Like most of Chabrol’s films this is not simple thriller territory despite a very generic opening. The film follows a procedural path for it’s first 45 minutes with the sleuth showing great sympathy and delicacy with Patricia as a victim and then investigating paedophiles and their victims. Here Pleasance pops up as a lying pervert having to incriminate his 12 year old lover to have an alibi for the murder. Then the sleuth’s attentions turn to Muriel’s smooth married boss who acts as a catalyst to destroy the relationship between the cousins with help of Muriel’s burgeoning guilt. The film then turns into an extended flashback narrated from Muriel’s diary. When the flashback ends there is a final twist in the tale which leads to the line quoted above.
Not a classic Chabrol but the taking of a classic plot and the playing with the family at its centre prove rich pickings. At the beginning Sutherland walks in the park with his teenage daughter who remarks “we are like lovers” but he contradicts this firmly. This contrast with the central family led by a drunken mother and an ignorant father whose charges develop a ménage a trois that leads to murder. Pleasance’s young lover is disturbingly pre-possessed and the of adult age children are clearly unable to manage their affairs. The disturbing Pleasance is compared with the lying and legal Hemmings as Muriel’s philandering boss.

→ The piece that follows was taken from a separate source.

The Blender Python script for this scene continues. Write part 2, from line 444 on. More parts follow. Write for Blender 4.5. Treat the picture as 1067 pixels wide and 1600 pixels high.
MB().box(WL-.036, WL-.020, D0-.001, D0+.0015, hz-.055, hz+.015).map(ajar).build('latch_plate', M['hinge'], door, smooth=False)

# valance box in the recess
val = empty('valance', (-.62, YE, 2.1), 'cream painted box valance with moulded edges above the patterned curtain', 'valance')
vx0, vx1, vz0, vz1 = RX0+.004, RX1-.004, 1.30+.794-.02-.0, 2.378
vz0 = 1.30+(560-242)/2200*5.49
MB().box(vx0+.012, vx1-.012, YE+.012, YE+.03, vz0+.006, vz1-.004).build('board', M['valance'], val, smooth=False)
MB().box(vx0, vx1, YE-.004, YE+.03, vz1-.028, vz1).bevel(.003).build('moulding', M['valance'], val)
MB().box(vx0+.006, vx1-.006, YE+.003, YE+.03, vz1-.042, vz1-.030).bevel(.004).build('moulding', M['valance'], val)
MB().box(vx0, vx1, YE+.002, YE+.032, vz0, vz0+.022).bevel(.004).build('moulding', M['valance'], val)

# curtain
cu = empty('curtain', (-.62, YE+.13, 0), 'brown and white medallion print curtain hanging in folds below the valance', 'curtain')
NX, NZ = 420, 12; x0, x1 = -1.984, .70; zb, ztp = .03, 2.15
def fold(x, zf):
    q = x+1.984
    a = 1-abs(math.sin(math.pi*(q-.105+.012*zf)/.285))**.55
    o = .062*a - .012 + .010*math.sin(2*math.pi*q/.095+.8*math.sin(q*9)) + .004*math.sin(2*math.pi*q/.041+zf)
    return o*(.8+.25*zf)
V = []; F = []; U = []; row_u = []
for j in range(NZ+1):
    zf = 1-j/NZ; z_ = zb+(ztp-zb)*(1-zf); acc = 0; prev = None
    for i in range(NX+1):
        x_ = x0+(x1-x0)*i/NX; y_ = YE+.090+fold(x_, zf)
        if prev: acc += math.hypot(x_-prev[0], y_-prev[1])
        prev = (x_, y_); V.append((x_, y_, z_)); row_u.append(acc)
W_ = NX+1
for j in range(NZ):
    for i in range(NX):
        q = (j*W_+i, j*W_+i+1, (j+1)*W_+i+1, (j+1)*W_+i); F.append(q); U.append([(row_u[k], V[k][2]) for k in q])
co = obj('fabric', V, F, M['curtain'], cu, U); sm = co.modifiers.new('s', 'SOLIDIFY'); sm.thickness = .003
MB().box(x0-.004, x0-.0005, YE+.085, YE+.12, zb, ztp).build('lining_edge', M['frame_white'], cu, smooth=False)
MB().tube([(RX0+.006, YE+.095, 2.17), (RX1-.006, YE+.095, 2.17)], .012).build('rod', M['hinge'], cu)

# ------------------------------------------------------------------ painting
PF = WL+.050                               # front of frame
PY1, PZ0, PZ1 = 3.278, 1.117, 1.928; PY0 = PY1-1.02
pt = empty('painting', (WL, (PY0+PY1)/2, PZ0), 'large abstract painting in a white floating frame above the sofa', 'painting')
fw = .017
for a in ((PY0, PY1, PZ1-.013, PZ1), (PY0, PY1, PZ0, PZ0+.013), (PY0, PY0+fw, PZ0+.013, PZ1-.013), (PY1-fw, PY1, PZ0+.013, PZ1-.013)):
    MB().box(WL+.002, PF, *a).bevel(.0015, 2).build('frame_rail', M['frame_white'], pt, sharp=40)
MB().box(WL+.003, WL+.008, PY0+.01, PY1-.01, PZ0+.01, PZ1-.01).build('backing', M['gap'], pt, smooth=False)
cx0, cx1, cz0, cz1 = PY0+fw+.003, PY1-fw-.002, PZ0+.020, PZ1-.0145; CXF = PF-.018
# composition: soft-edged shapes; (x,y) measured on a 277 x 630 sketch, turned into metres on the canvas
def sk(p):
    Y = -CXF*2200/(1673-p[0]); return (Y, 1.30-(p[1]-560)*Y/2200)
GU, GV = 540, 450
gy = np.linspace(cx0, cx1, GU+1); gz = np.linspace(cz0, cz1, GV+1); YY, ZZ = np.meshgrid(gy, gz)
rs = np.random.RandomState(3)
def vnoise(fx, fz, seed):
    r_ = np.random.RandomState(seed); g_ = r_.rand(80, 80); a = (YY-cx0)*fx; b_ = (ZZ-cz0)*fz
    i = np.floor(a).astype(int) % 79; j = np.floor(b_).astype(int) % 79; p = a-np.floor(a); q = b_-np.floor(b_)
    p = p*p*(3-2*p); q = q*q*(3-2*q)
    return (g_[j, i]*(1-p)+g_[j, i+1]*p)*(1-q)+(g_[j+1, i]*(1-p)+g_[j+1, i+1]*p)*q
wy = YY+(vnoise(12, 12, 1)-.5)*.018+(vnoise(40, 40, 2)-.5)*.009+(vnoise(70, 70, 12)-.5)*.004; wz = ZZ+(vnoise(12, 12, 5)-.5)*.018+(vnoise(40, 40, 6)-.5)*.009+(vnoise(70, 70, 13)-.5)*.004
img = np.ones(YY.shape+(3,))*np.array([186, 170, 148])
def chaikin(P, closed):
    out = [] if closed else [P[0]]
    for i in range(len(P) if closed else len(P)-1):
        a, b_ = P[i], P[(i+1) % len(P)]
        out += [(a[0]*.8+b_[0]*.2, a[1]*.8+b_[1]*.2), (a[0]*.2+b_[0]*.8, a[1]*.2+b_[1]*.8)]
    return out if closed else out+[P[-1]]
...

This moral morass is fertile territory for hypocrisy and bourgeois morals and Chabrol is at home here even if he doesn’t have the same feel for this society as he does for his native France. The film is structured well and shot very effectively around the central murder. This is an above average thriller and well worth a viewing.
The DVD:
Carlton’s disc is exceedingly cheap and the only version I know of this film on DVD. However it is an appalling pan and scan treatment of a very dark print. If anything it feels like a bootleg or a dupe of a VHS. This leads to the brilliant murder sequence being lost in darkness and everyone looking as if blood pressure is a problem. The sound is tinny and the poor score by Howard Blake sounds even worse. Apparently the French dub has a score from Chabrol regular Pierre Jansen and a future release should restore this.
No extras. Nope, none.
I think there are few worse presentations of a movie than this disc but Chabrol collectors may be able to hold their noses whilst buying this. For everyone else wait till it’s on TV.